И избраникъ его, ученикъ и любимецъ Михельсонъ, билъ, билъ и билъ Пугачева, заслонилъ Москву, повернулъ дикаго звѣря отъ Нижняго назадъ къ Пензѣ и Саратову, добилъ у Царицына, загналъ въ камыши Киргизіи… гдѣ онъ, уже не Петръ Ѳедоровичъ, а спившійся и смотавшійся казакъ, былъ выданъ правительству своими же наперсниками. Но кто же когда-то разбилъ и уничтожилъ Пугачева еще не пьянаго мотыгу, а дерзкаго смѣльчака? Кто отсрочилъ настоящую Пугачевщину до іюля, до того времени, когда ожидаемый Кучукъ-Кайнарджійскій миръ дозволилъ обратить свѣжія силы и лучшія войска на свое доморощенное чудо-юдо? И вотъ сегодня, день въ день чрезъ сто лѣтъ, почтимъ память героя, отдавшаго свою жизнь, положившаго животъ свой во благо отечеству. И скажемъ про него: вѣчная память тебѣ! И слова эти въ этомъ случаѣ примутъ буквальный смыслъ.

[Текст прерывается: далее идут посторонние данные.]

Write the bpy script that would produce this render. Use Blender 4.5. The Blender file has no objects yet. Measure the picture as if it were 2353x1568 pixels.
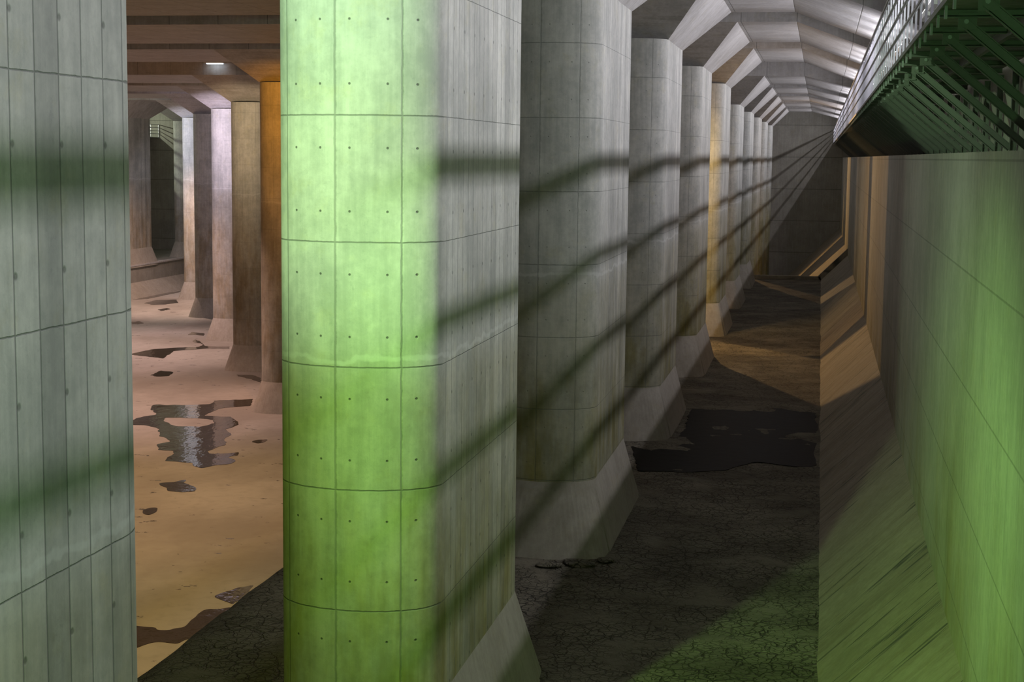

Пожелаемъ только еще одного… пожелаемъ, чтобы Александръ Ильичъ Бибиковъ, которому не удѣлили мѣста на новомъ памятникѣ Великой Екатерины и ея сподвижниковъ, который отсутствуетъ тамъ, гдѣ красуются Чичаговъ и Бецкой, пожелаемъ, чтобъ онъ дождался по крайней мѣрѣ въ грядущемъ должной ему дани, т. е. своего особаго монумента.
Онъ былъ, правда, усмирителемъ, но не лихимъ и лютымъ укротителемъ несчастнаго народа, забитаго и сбитаго съ толку, а мягкимъ, человѣчнымъ и просвѣщеннымъ вразумителемъ. И спасая отечество отъ Пугачевщины, Бибиковъ спасалъ не одно правительство, не одно дворянство. Онъ спасалъ и спасъ Русскую Имперію Петра отъ Емельянова мужицкаго царства….
- ↑ Любопытный рапортъ этотъ вмѣстѣ съ литографированнымъ снимкомъ почерка Бибикова приложенъ къ бумагамъ его, изданнымъ Академіей Наукъ подъ редакціей Я. И. Грота.